The network generation (or mobile telephony) standards have evolved to soon to be 4th generation (or 4G).

While 3G standards require network speeds for voice and data of at least 200 kbit/s, the 4G-performance hurdle jumps (500x) to 100 mbit/s.

The chart from Wikipedia shows the various standards and how they have evolved over time.

What are interesting to me are two things:

1) Network carriers that are competing for your business are already boasting 4G deliveries even though they do not meet the standards set out by The International Telecommunication Union (ITU), an agency of the U.N. According to Computerworld (22 November 2010), the 100 mbit/s standard is “about 10 times the performance that any carrier…can offer today.” Moreover, technologies such as LTE-Advanced and WiMax 2 that are expected to be 4G complaint aren’t “expected to go live commercially until 2014 or 2015.”

2) While the carriers are touting their various breakthrough standards, most people really have no clue what they are talking about. According to the Wall Street Journal (4 November 2010) on a survey by Yankee Group that “of more than 1,200 consumers found 57% had either never heard of 3G or didn’t understand the term. [And] With 4G, the ranks of the confused jump to 68%.”

Some lessons learned:

In the first case, we need to keep in mind the principle of caveat emptor (or let the buyer beware) when it comes to what the Wall Street Journal is calling the “increased rhetoric underscoring the high-stakes games played by the carriers as they jockey for position.”

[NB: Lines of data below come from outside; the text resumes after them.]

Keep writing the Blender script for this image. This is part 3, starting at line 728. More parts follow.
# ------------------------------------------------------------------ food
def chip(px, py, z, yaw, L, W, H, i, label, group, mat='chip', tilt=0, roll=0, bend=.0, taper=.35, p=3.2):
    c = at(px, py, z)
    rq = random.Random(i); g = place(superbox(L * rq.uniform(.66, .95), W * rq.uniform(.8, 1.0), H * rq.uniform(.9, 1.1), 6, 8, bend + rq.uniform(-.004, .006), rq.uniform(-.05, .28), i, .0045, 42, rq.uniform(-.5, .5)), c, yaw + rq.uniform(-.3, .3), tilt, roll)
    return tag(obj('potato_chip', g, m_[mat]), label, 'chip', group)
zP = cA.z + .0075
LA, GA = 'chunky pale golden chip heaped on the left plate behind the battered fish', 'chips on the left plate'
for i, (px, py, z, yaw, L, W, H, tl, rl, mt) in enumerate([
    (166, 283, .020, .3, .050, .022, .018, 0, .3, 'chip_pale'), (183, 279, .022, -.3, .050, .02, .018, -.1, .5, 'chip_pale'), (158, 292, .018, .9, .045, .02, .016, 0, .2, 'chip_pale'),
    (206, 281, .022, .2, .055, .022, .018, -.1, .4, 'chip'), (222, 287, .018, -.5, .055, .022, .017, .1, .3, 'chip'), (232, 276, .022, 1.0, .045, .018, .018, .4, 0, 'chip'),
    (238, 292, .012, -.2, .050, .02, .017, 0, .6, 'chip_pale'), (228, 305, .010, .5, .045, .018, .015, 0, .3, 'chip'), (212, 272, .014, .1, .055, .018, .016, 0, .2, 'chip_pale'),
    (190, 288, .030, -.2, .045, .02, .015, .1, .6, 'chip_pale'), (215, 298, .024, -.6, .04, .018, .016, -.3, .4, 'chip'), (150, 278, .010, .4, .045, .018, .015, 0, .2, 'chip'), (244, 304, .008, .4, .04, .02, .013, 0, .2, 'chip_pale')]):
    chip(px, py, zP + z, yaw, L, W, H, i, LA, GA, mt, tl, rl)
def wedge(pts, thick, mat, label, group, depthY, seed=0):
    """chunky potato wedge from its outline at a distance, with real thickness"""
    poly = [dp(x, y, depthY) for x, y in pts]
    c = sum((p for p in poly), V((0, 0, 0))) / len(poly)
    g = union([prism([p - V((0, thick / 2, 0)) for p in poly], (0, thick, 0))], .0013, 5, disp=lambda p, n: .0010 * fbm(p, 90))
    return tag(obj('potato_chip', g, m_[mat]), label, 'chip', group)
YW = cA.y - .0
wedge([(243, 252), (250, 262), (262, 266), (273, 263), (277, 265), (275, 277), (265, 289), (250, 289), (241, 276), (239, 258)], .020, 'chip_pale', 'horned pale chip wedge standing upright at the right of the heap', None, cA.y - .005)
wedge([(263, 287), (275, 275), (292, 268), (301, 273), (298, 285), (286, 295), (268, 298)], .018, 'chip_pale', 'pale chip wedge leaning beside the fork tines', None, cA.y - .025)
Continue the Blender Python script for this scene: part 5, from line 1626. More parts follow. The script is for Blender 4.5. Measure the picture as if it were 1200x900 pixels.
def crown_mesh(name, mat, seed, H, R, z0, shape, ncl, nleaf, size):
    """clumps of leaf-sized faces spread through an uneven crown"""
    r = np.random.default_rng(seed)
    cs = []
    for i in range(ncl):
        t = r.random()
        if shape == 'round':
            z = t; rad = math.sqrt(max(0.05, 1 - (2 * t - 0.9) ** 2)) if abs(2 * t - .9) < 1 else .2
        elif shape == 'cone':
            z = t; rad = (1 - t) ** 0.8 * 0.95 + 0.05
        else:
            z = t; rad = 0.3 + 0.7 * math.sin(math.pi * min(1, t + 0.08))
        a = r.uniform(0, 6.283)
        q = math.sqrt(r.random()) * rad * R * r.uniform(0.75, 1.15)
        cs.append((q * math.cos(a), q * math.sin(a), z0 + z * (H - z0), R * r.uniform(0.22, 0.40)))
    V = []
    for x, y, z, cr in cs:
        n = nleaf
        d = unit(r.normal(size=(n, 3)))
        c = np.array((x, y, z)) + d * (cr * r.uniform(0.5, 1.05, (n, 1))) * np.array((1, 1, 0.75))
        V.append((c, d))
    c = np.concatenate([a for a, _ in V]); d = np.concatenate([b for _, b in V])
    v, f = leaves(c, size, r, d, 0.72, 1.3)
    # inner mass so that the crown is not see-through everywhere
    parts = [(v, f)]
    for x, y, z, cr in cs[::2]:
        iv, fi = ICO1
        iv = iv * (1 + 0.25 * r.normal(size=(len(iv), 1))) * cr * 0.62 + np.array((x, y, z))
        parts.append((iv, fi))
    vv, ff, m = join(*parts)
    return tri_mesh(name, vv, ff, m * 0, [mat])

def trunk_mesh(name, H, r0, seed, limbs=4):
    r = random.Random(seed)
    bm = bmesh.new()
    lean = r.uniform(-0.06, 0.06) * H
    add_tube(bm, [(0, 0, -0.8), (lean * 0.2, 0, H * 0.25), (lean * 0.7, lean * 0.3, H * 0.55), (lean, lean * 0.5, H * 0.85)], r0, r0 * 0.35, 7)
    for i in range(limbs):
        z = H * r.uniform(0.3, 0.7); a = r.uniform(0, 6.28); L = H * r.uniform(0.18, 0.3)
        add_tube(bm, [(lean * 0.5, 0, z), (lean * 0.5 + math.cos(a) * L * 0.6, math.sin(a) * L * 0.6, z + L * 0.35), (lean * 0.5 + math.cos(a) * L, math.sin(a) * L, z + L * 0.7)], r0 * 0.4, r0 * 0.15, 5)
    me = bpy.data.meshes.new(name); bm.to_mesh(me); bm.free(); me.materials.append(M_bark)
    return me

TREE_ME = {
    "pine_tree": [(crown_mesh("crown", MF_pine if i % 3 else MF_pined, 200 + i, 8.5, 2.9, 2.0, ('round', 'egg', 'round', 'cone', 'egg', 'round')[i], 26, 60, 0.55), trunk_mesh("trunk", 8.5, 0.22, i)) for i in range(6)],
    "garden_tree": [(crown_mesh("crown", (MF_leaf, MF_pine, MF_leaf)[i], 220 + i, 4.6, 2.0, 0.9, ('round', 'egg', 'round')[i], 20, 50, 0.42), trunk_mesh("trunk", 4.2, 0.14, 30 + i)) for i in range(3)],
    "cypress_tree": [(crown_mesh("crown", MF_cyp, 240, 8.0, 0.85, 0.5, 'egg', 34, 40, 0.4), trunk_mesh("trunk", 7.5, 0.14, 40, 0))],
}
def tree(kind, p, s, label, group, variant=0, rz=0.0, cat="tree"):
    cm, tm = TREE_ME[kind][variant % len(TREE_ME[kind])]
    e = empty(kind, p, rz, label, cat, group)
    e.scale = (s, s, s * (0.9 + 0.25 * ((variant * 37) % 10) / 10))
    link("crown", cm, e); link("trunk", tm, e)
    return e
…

In the second, vendors and technologists should understand that they are losing the consumer when they talk “techno-geek.” Instead, all need to use plain language when communicating, and simplify the technical jargon.

The comic in Computerworld (22 November 2010) summarized it well with pictures of all the various GGGG… technologies and the people next it to it saying, “At this point the labels are ahead of the technology.” Of course, I would add that the labels are also ahead of most people’s ability to understand the geek-speak. And we need to fix the communications of both.